Cops hit my car, then arrested me: suit


By Josh Saul

Two Brooklyn cops sideswiped a parked SUV, then arrested a man sitting in the passenger seat of the vehicle, accusing him of damaging their car, a suit charges.
And the officers would have gotten away with their lie — had the whole bizarre drama not been caught by a security camera.
Robert Jackson, 31, told The Post his nightmare began when a police car heading the wrong way on one-way Watkins Street in Brownsville scraped against a parked Ford Explorer, which belongs to his girlfriend.
Jackson, a maintenance worker, said he was sitting in the legally parked car outside of his apartment when the accident happened. He got out of the vehicle and walked up to the officers.

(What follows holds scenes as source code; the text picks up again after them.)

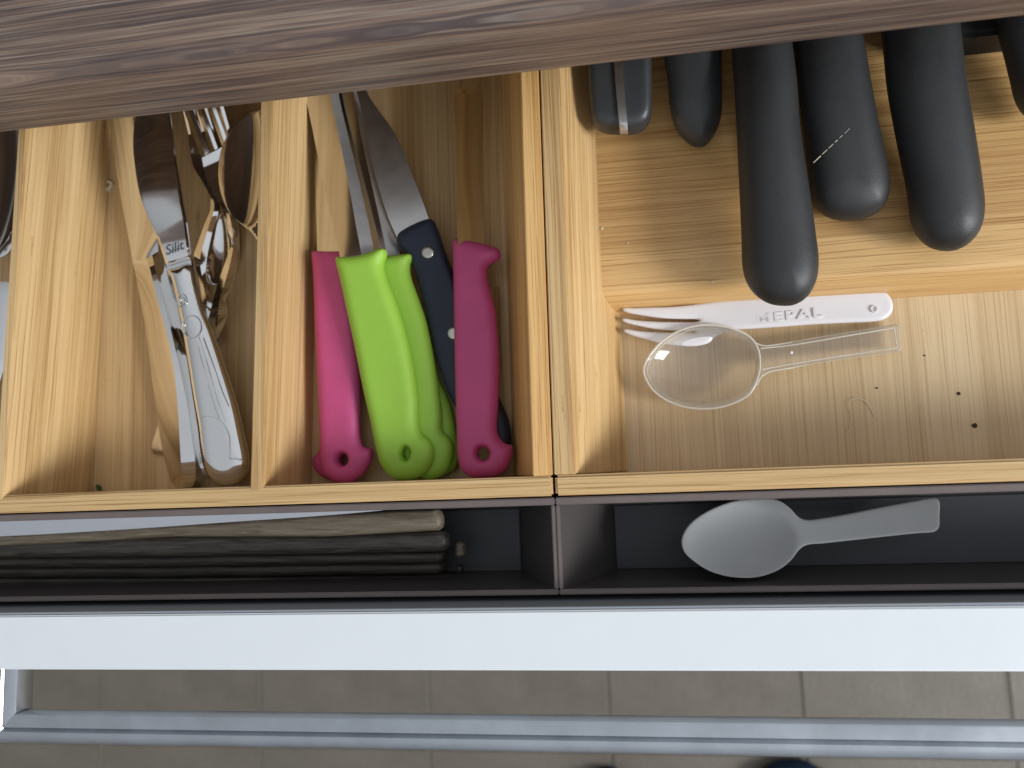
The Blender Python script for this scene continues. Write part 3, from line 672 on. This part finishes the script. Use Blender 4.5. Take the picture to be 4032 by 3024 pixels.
# ------------------------------------------------------------------ black handled utensils on the platform
BG = 'black handled kitchen tools on the raised platform'
def tool(label, ol, pl, T, r, mat=BLACK, name='kitchen_tool', pw=2.1):
    k = thing(name, label, 'utensil', P(*np.mean(ol, 0), 26), BG)
    inflate('handle', ol, pl, T, r, mat, k, ds=1.6, gs=2.6, rings=8, smooth=80, pw=pw); return k
T3 = [(2868,60),(2880,182),(2896,414),(2908,663),(2919,911),(2925,1052),(2941,1110),(2978,1160),(3028,1192),(3078,1202),(3136,1197),(3186,1160),(3214,1101),(3221,1027),(3210,928),(3194,812),(3172,664),(3148,497),(3136,331),(3115,166),(3098,60)]
T4 = [(3095,40),(3124,166),(3152,414),(3172,560),(3186,680),(3200,790),(3227,828),(3277,857),(3343,866),(3409,857),(3467,828),(3495,775),(3499,704),(3476,580),(3442,414),(3413,249),(3390,120),(3370,40)]
T5 = [(3455,0),(3476,124),(3496,331),(3533,538),(3575,745),(3591,861),(3616,919),(3658,963),(3715,984),(3774,981),(3823,952),(3856,903),(3869,828),(3857,704),(3832,538),(3799,331),(3770,91),(3755,0)]
T6 = [(3890,-60),(3930,80),(3945,150),(3964,217),(3986,307),(4008,391),(4050,450),(4120,480),(4200,440),(4230,330),(4210,100),(4180,-60)]
T2 = [(2600,100),(2615,230),(2630,331),(2639,431),(2662,505),(2700,553),(2740,576),(2778,571),(2817,522),(2838,464),(2844,400),(2843,331),(2842,207),(2840,100)]
tool('longest black handle, reaching past the platform over the white fork', T3, plane(3070, 1150, 48, 3000, 200, 56), 12, 15)
tool('black handle with a thin white scratch, right of the longest one', T4, plane(3350, 800, 40, 3250, 100, 52), 11, 14)
tool('smooth black handle, third of the three long ones from the left', T5, plane(3700, 900, 41, 3600, 100, 53), 12, 14)
tool('black handle cut off by the right edge of the picture', T6, plane(4120, 400, 42, 4050, 0, 52), 11, 14)
tool('short dark pointed handle in shadow under the countertop', T2, plane(2740, 500, 38, 2720, 150, 50), 9, 12, BLACKG)
# scratch on the second handle
k4 = bpy.data.objects['kitchen_tool.001']; 
pl_s = plane(3350, 800, 40, 3250, 100, 52)
for a_, b_, rr_ in ((0, .2, .22), (.24, .38, .13), (.42, .55, .12), (.6, .66, .16), (.72, .8, .1), (.86, 1., .08)):
    tube('scratch', [(3203+142*t, 640-134*t, 51+4.6*math.sqrt(t)) for t in (a_, (a_+b_)/2, b_)], rr_, CRUMB, k4, 5)
k1 = thing('carving_tool', 'charcoal grey handle with a steel strip along its spine, by the left wall', 'knife', P(2440, 400, 26), BG)
T1 = [(2308,60),(2312,257),(2316,373),(2324,452),(2342,495),(2385,516),(2440,521),(2500,518),(2540,500),(2562,464),(2567,331),(2565,224),(2562,60)]
pl1 = plane(2440, 500, 44, 2440, 100, 52)
inflate('handle', T1, pl1, 7, 5.5, BLACKG, k1, pw=3., ds=1.4, gs=2.4, rings=7, smooth=60)
zq = 51.4
ribbon('tang', [[(2408,100,58.8),(2438,100,58.8)],[(2418,240,56.7),(2449,240,56.7)],[(2424,330,55.),(2456,330,55.)],[(2432,420,53.2),(2464,420,53.2)],[(2438,480,52),(2470,480,52)],[(2440,508,50.5),(2472,508,50.5)],[(2441,521,46),(2473,521,46)],[(2441,522,40),(2473,522,40)]], STEELM, k1, thick=2.5, n=2, smooth=85)
kb2 = thing('shaded_back_block', 'black block added for the shaded back of the tray, at the top right', 'utensil', P(3900, 60, 26), BG)  # added black block, stands in for shadow over the back of the tray
o = prism('body', [(P(3785,155,30)[0]-22, 26.2), (P(4200,155,30)[0], 26.2), (P(4200,155,30)[0], 46), (P(3785,155,30)[0]-22, 46)], 'y', [(P(3900,158,40)[1], 0), (P(3900,158,40)[1]+60, 0)], BLACK, kb2, 2.)

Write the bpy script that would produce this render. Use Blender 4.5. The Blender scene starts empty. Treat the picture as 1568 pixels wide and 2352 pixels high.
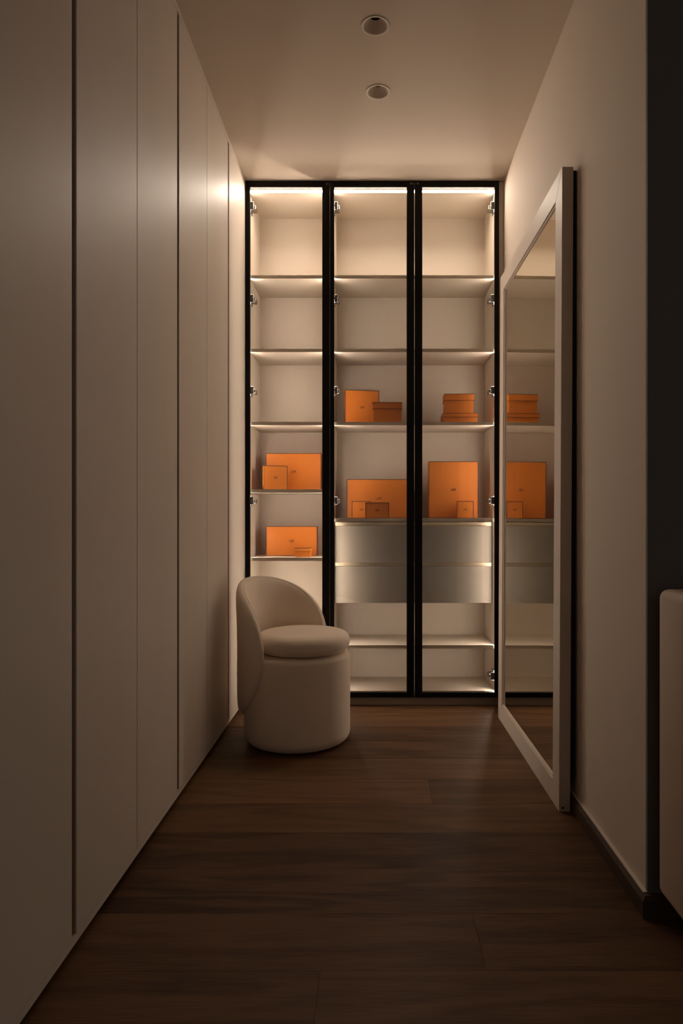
import bpy, bmesh, math, random
from mathutils import Vector, Matrix
random.seed(7)
S = bpy.context.scene
C = S.collection

# ------------------------------------------------------------------ camera, world, exposure
F_PX, VPX, VPY, EYE = 1568.0, 858.0, 1184.0, 0.977       # focal length and vanishing point of the photograph
cam_d = bpy.data.cameras.new('camera')
cam_d.sensor_fit = 'HORIZONTAL'
cam_d.sensor_width = 36.0
cam_d.lens = 36.0 * F_PX / 1568.0
cam_d.shift_x = -(VPX - 784.0) / 1568.0
cam_d.shift_y = (VPY - 1176.0) / 1568.0
cam_d.clip_start = 0.02
cam = bpy.data.objects.new('camera', cam_d)
cam.location = (0, 0, EYE)
cam.rotation_euler = (math.radians(90), 0, 0)
C.objects.link(cam)
S.camera = cam

W = bpy.data.worlds.new('world')
S.world = W
W.use_nodes = True
W.node_tree.nodes['Background'].inputs[0].default_value = (1.0, 0.86, 0.76, 1)
W.node_tree.nodes['Background'].inputs[1].default_value = 0.14

S.view_settings.view_transform = 'Standard'
S.view_settings.look = 'None'
S.view_settings.gamma = 1.0
S.view_settings.use_curve_mapping = False
S.view_settings.exposure = 0.0
S.cycles.use_denoising = True
S.cycles.max_bounces = 14
S.cycles.diffuse_bounces = 8
S.cycles.glossy_bounces = 6
S.cycles.transparent_max_bounces = 24
S.cycles.caustics_reflective = True
S.cycles.blur_glossy = 0.5
S.cycles.sample_clamp_indirect = 4.0
S.cycles.caustics_refractive = False

LED_COL = (1.0, 0.845, 0.70)
LED_TOP = 185.0
LED_SIDE = 155.0

# ------------------------------------------------------------------ materials
def mat(name, col, rough=0.5, metal=0.0, noise=None, bump=None, spec=None, sheen=0.0, obj_coord=True):
    m = bpy.data.materials.new(name)
    m.use_nodes = True
    nt = m.node_tree
    b = nt.nodes['Principled BSDF']
    b.inputs['Base Color'].default_value = (*col, 1)
    b.inputs['Roughness'].default_value = rough
    b.inputs['Metallic'].default_value = metal
    if spec is not None:
        b.inputs['Specular IOR Level'].default_value = spec
    if sheen:
        b.inputs['Sheen Weight'].default_value = sheen
        b.inputs['Sheen Roughness'].default_value = 0.4
        b.inputs['Sheen Tint'].default_value = (*[min(1, c * 1.3) for c in col], 1)
    tc = nt.nodes.new('ShaderNodeTexCoord')
    if noise:
        sc, amt, stretch = noise
        mp = nt.nodes.new('ShaderNodeMapping')
        mp.inputs['Scale'].default_value = stretch
        nz = nt.nodes.new('ShaderNodeTexNoise')
        nz.inputs['Scale'].default_value = sc
        nz.inputs['Detail'].default_value = 5
        mx = nt.nodes.new('ShaderNodeMix')
        mx.data_type = 'RGBA'
        mx.inputs[6].default_value = (*[c * (1 - amt) for c in col], 1)
        mx.inputs[7].default_value = (*[min(1, c * (1 + amt)) for c in col], 1)
        nt.links.new(tc.outputs['Object'], mp.inputs['Vector'])
        nt.links.new(mp.outputs[0], nz.inputs['Vector'])
        nt.links.new(nz.outputs['Fac'], mx.inputs[0])
        nt.links.new(mx.outputs[2], b.inputs['Base Color'])
    if bump:
        sc, strength, dist, stretch = bump
        mp2 = nt.nodes.new('ShaderNodeMapping')
        mp2.inputs['Scale'].default_value = stretch
        n2 = nt.nodes.new('ShaderNodeTexNoise')
        n2.inputs['Scale'].default_value = sc
        n2.inputs['Detail'].default_value = 4
        bp = nt.nodes.new('ShaderNodeBump')
        bp.inputs['Strength'].default_value = strength
        bp.inputs['Distance'].default_value = dist
        nt.links.new(tc.outputs['Object'], mp2.inputs['Vector'])
        nt.links.new(mp2.outputs[0], n2.inputs['Vector'])
        nt.links.new(n2.outputs['Fac'], bp.inputs['Height'])
        nt.links.new(bp.outputs[0], b.inputs['Normal'])
    return m

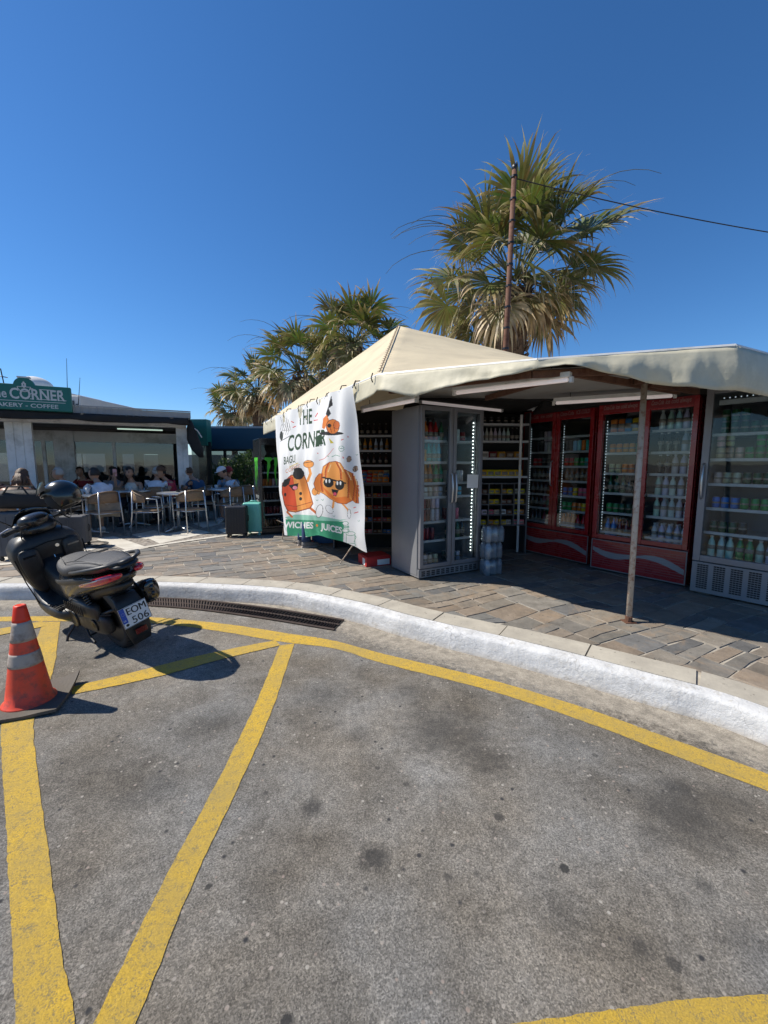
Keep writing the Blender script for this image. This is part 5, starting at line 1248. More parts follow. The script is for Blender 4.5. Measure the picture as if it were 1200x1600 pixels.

“I was smiling, like, ‘How’d you run into me?’ he recalled. Then the cop said, Dude, you ran into me.
“I just wanted them to fix the damage and apologize, but it didn’t turn out that way,” Jackson said. “They were trying to cover it up.”
At that point, things got even more surreal.
The two cops checked the block for surveillance cameras before arresting him for destruction of city property, according to the lawsuit filed by Jackson in Brooklyn Supreme Court.
“When they thought no cameras were on. I saw their gloves go on, and that’s when I was arrested,” Jackson said.
But fortunately for Jackson, the officers, Christopher Oliver and Shazad Shigri, missed one camera on the home of one of his neighbors, Jackson said.
The video, reviewed by The Post, corroborates Jackson’s story.
It shows the police car going the wrong way down the street on April 17, 2013, and scraping the parked SUV as the officers try to make room for a truck to pass.
Though charges were eventually dropped, Jackson had to spend a night in a “filthy, overpopulated, rat- and rodent-infested cell,” his suit says.
“The officer who arrested me said if I took care of the expense on my vehicle, they would take care of their vehicle and I wouldn’t have gotten arrested,” Jackson recounted. “He knew he was wrong.”
The NYPD referred comment to the city Law Department.
The city Law Department said only, “We will review the complaint.”
The suit charges that the officers “falsely claimed that [Jackson] was operating the parked motor vehicle and that [Jackson] caused the parked motor vehicle to strike the NYPD vehicle.”
Jackson was arrested for destruction of city property, disorderly conduct and resisting arrest, the suit states.
But he was officially charged only with unlicensed operation of a motor vehicle because he had a suspended license.
The criminal complaint drafted against Jackson says he had the keys in the ignition — which could support the unlicensed-operator charge — when the crash happened, but Jackson said that’s not true.
“If he’s claiming that he was not in the driver’s seat and the car was not on — if either of those claims are truthful, then he wasn’t operating the car under the law,” said Todd Greenberg, a defense attorney and expert on traffic law who is not involved in the case.
The suit, which names the city and the two police officers, seeks unspecified monetary damages.